The two had met initially on the set of Ledger's 2003 Aussie western Ned Kelly, where Sutton was hired to teach the actor horse-riding skills. It's there that Sutton realized just how independent the actor could be, when Ledger--who had a taste for surfing and skateboarding--refused to wear a helmet and brushed off Sutton's attempts to make him don one.

"He said, 'But you're not wearing a helmet!' " Sutton laughs. "And so I said, 'Yeah, true, but you guys have to.' It was a little bit of a standoff--he went off to himself for an hour. Eventually, he did wear a helmet, but I had to eat my humble pie and wear one too!"

Though they eventually became good friends, Sutton says there was always something elusive about the actor. "He was pretty withdrawn, and he never let anyone right into him. I think he did early on, but the more public he became, the more he went into himself. He never let anybody know who 'Heath Ledger' was."

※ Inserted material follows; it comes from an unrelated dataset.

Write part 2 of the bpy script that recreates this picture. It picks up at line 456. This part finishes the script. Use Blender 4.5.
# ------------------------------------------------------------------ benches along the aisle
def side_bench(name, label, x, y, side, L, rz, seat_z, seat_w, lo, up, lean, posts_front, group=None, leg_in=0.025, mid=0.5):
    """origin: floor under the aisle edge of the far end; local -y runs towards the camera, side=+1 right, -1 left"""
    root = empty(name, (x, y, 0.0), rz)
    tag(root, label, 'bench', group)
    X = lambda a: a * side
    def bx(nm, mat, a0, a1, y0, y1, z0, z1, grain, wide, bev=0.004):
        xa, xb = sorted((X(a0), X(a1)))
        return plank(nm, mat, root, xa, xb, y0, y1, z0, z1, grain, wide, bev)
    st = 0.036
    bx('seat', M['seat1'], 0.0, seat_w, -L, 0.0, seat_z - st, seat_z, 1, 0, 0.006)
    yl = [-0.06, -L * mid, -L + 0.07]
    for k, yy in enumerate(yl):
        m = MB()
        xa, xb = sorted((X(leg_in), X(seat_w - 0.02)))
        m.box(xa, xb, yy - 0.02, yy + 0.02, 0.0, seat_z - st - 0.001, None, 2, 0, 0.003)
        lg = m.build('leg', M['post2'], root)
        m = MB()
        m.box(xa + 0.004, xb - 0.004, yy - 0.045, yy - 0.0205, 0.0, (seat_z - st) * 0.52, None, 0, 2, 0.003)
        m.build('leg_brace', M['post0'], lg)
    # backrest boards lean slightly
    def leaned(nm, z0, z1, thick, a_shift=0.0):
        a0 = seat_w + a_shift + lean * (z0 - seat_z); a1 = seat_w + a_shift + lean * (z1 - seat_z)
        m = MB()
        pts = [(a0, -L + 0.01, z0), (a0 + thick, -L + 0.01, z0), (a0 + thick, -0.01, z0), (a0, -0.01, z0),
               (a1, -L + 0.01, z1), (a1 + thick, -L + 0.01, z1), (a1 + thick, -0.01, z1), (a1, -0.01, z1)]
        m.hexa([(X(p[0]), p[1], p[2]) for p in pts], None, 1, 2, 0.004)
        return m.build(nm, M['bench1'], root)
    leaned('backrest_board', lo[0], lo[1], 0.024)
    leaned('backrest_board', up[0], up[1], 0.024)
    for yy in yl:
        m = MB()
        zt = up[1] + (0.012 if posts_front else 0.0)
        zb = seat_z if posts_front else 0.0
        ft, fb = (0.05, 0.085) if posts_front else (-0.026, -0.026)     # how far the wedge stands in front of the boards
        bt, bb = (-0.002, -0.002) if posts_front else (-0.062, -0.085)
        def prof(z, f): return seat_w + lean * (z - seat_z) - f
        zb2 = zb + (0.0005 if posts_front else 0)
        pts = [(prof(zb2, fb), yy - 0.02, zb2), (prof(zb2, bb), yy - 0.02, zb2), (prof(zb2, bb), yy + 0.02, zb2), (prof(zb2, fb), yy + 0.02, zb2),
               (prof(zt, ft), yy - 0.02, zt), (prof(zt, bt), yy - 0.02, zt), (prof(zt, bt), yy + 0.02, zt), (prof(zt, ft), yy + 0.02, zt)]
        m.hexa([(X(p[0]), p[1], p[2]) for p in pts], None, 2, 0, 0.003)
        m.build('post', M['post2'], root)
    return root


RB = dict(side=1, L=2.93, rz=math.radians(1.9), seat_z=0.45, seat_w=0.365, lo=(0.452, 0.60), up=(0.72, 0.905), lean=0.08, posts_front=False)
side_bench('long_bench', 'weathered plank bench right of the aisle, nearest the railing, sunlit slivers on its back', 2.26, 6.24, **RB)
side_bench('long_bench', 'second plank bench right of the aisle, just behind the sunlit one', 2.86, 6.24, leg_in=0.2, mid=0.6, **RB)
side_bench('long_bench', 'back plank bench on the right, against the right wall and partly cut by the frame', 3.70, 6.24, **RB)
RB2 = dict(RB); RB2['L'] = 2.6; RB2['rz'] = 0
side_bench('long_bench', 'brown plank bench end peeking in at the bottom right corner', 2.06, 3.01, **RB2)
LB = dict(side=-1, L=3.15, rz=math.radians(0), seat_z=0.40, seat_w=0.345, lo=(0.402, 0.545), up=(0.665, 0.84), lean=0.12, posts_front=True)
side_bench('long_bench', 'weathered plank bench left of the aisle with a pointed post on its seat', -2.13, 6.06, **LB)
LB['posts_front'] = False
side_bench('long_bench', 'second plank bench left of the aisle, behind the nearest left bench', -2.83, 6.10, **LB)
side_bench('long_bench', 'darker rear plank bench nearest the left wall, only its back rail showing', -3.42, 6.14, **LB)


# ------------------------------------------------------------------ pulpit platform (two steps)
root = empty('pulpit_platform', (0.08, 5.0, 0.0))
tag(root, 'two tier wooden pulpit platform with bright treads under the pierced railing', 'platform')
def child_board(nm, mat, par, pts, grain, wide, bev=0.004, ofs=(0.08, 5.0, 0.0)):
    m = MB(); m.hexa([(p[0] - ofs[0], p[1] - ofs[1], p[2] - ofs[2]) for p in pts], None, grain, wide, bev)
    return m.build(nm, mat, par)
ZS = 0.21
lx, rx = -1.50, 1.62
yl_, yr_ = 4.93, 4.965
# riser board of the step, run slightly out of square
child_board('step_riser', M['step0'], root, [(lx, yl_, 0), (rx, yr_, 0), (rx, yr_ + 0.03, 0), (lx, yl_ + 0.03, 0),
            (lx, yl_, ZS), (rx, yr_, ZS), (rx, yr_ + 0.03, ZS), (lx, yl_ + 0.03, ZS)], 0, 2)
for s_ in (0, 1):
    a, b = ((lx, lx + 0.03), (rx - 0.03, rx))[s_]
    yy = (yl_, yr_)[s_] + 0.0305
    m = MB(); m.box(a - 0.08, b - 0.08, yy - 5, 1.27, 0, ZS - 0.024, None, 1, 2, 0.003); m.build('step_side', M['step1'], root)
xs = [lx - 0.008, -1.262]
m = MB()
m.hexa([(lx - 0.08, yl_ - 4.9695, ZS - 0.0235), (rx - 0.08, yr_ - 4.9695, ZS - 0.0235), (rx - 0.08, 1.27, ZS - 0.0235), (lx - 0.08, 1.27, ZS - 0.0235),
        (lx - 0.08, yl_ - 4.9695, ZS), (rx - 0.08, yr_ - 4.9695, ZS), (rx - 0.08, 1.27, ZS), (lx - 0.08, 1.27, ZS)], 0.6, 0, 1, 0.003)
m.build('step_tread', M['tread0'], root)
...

It's precisely that enigmatic quality, which protected Ledger in life, that now makes the actor's story so irresistible in death. Initially, he was a blank slate for speculation, catnip to the 24-hour news cycle that could spin him to fit into any narrative they pleased. One of the most compelling stories, one likely to grow with time, compares Ledger to James Dean. Beyond its most obvious connection, it's an instructive primer of the homoerotic ingredients that go into creating a masculine icon.

Rebel Without a Cause gave Dean his most famous role, and though the character was straight, he was the object of homosexual desire (and informed by the actor's own sexual ambiguity). In spite of that--or, I'd posit, because of it--Dean's Jim Stark became a classic masculine archetype. Ledger's Ennis Del Mar, though, wasn't merely the object of gay interest--he was gay himself. The character was iconic from the time Brokeback was released, but Ledger's early death--and the photos of Heath as Ennis that accompanied nearly every obituary--has hastened his entry into the pantheon of on-screen masculinity.

If that enshrinement raises interesting questions about the role of gay men in creating masculine icons, it's also caused an early reevaluation of the phenomenon that was Brokeback Mountain. "In a way, [Brokeback fever] had just barely died down and was being put to rest, and now I think that Heath Ledger's death has made it spring up again," notes Rich. "That film became a classic, became a cult film, became a personalized object very quickly."

For a gay audience unused to seeing ourselves on such a big canvas, that level of identification is also why the death of Heath Ledger matters so much to us. We felt so deeply for Ledger because we felt so deeply for Ennis. To watch Heath's career soar, to watch him fulfill his potential, was to provide, at least by proxy, the happy ending that Ennis never got. Ennis expected nothing, but we expected everything for Heath, and the idea that we'll never get to see it puts one in mind of Jack Twist, turning away from Ennis Del Mar as his own dreams are dashed. "There's never enough time," he mutters. "Never enough."